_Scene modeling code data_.
◇ ◇ ◇

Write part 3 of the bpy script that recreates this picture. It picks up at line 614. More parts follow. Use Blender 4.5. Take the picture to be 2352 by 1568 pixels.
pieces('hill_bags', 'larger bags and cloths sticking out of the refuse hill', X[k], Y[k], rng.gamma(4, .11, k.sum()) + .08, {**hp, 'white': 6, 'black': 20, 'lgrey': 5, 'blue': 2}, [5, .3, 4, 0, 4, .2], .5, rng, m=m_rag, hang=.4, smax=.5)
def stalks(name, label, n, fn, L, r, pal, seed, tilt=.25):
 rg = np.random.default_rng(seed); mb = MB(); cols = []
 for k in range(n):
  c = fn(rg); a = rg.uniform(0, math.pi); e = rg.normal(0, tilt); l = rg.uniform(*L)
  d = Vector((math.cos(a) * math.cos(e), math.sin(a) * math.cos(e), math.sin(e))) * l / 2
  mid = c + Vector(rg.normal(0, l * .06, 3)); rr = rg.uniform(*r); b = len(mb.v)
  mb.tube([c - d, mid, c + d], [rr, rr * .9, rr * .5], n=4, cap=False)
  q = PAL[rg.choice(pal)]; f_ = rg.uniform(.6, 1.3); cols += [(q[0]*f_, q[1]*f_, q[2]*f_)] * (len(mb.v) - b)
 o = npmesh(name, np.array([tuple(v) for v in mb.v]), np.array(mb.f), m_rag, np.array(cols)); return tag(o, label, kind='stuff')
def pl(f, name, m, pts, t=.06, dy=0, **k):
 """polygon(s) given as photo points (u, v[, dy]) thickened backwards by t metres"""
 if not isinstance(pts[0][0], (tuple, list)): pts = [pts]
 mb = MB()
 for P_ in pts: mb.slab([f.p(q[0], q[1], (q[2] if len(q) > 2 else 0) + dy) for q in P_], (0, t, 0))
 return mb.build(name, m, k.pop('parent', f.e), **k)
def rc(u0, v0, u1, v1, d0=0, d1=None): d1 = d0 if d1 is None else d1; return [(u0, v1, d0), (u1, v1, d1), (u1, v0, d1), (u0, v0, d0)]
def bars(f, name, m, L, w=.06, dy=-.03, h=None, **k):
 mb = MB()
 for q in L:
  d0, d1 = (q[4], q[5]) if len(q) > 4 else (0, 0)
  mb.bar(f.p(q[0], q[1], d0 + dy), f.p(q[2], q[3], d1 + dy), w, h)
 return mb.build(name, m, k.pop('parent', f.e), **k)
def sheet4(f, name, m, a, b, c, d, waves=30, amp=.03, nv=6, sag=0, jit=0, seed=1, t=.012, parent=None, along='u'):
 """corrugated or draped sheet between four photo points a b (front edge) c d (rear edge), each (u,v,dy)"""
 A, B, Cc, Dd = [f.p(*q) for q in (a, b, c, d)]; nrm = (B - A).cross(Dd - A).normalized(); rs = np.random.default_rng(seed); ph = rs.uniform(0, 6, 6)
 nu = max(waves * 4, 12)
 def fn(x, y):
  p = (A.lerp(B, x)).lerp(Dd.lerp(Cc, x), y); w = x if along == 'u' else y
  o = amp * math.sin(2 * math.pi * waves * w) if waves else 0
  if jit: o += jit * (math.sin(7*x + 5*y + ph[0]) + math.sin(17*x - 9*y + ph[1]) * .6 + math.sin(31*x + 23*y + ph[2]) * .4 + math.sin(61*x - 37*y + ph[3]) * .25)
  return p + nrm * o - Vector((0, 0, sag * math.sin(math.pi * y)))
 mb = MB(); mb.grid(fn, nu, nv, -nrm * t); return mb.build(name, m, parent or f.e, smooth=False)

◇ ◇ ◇

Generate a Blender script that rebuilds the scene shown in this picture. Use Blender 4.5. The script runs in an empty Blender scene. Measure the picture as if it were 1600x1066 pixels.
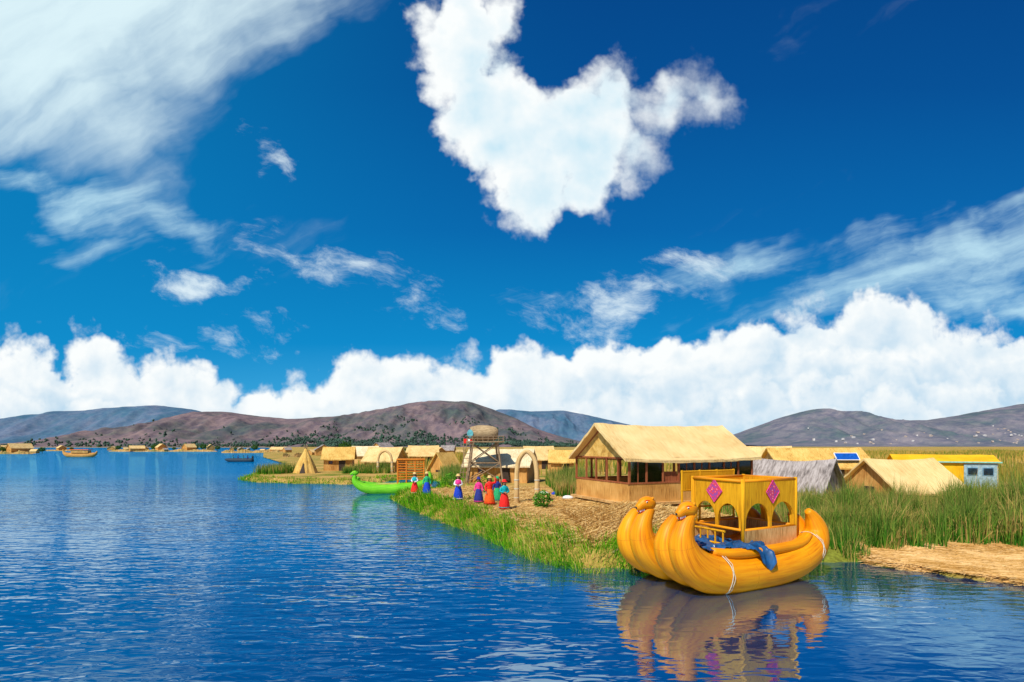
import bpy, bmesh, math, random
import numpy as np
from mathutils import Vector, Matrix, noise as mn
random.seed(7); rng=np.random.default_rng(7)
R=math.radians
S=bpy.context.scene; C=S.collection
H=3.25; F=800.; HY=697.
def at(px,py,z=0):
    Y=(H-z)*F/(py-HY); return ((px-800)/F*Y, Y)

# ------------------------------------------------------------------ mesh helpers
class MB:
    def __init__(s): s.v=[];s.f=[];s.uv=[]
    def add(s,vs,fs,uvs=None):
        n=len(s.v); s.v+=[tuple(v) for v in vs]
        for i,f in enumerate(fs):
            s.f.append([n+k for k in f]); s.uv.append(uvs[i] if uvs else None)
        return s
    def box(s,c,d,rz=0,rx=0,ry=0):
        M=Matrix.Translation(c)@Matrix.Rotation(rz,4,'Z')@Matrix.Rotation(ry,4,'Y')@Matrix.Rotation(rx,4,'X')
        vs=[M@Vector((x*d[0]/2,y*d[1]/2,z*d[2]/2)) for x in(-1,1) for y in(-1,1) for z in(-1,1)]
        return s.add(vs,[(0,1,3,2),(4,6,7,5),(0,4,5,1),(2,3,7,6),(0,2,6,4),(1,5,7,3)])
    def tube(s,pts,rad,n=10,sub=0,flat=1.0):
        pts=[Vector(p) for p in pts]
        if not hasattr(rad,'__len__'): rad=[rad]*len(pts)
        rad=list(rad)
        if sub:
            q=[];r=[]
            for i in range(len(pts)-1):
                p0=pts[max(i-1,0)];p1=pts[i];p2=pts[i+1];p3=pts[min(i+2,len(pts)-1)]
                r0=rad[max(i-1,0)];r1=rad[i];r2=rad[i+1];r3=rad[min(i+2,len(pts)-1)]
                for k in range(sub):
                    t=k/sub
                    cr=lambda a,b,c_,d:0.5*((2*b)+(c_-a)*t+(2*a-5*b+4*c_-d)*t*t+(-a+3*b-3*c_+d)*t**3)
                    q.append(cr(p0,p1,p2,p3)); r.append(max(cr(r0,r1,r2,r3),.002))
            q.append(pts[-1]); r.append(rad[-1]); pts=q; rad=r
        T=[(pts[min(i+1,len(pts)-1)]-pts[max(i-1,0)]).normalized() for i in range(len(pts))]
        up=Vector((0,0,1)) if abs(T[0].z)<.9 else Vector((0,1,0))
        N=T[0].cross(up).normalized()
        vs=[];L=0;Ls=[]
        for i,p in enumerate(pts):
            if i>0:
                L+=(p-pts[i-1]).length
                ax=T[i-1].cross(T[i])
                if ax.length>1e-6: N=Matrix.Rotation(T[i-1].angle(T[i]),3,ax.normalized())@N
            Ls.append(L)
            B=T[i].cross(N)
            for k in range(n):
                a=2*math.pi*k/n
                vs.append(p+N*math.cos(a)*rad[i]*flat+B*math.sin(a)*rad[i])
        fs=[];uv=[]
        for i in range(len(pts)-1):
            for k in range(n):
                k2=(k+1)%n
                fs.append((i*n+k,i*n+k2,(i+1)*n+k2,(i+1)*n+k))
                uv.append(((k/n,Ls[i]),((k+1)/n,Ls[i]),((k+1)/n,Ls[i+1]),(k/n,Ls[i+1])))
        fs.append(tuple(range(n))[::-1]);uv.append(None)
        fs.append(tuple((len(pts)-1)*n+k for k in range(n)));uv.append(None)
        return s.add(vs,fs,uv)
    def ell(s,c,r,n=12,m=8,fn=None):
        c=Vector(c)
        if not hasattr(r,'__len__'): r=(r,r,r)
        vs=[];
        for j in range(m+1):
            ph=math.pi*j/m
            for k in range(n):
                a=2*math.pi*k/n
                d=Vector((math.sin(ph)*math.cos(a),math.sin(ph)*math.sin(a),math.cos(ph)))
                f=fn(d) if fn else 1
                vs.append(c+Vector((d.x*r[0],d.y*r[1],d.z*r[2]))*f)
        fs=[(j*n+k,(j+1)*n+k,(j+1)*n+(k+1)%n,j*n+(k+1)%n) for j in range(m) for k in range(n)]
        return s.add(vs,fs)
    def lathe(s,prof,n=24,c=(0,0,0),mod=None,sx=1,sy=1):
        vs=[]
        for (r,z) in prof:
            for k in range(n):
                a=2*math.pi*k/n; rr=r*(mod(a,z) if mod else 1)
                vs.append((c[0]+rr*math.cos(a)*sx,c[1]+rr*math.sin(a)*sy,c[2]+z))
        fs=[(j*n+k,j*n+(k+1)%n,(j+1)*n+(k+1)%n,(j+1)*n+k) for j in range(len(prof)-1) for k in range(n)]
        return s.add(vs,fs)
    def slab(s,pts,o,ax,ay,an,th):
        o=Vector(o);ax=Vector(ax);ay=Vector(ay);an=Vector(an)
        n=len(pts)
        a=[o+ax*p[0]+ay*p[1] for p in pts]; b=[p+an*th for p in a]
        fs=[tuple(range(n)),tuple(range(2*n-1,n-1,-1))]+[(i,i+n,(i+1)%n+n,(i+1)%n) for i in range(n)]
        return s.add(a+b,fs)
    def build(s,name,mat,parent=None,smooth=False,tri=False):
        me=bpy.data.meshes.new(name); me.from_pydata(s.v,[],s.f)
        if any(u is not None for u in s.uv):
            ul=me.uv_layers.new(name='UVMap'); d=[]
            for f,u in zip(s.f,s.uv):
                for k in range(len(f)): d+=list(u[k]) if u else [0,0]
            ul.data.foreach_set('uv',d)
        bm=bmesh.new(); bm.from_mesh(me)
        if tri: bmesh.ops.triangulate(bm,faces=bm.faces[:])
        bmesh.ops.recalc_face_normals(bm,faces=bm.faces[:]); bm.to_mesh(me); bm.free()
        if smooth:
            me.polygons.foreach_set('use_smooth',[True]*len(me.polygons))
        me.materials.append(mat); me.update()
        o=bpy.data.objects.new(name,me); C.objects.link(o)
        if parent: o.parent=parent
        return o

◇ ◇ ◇

_GIVEN PROBLEM_. Leave the pictures out, then copy word for word only the lines from the one containing "Generate a Blender" through the one containing "Y=(H-z)*F/(py-HY); return ((px-800)/F*Y, Y)", both included.

_TASK RESPONSE_.
Generate a Blender script that rebuilds the scene shown in this picture. Use Blender 4.5. The script runs in an empty Blender scene. Measure the picture as if it were 1600x1066 pixels.
import bpy, bmesh, math, random
import numpy as np
from mathutils import Vector, Matrix, noise as mn
random.seed(7); rng=np.random.default_rng(7)
R=math.radians
S=bpy.context.scene; C=S.collection
H=3.25; F=800.; HY=697.
def at(px,py,z=0):
    Y=(H-z)*F/(py-HY); return ((px-800)/F*Y, Y)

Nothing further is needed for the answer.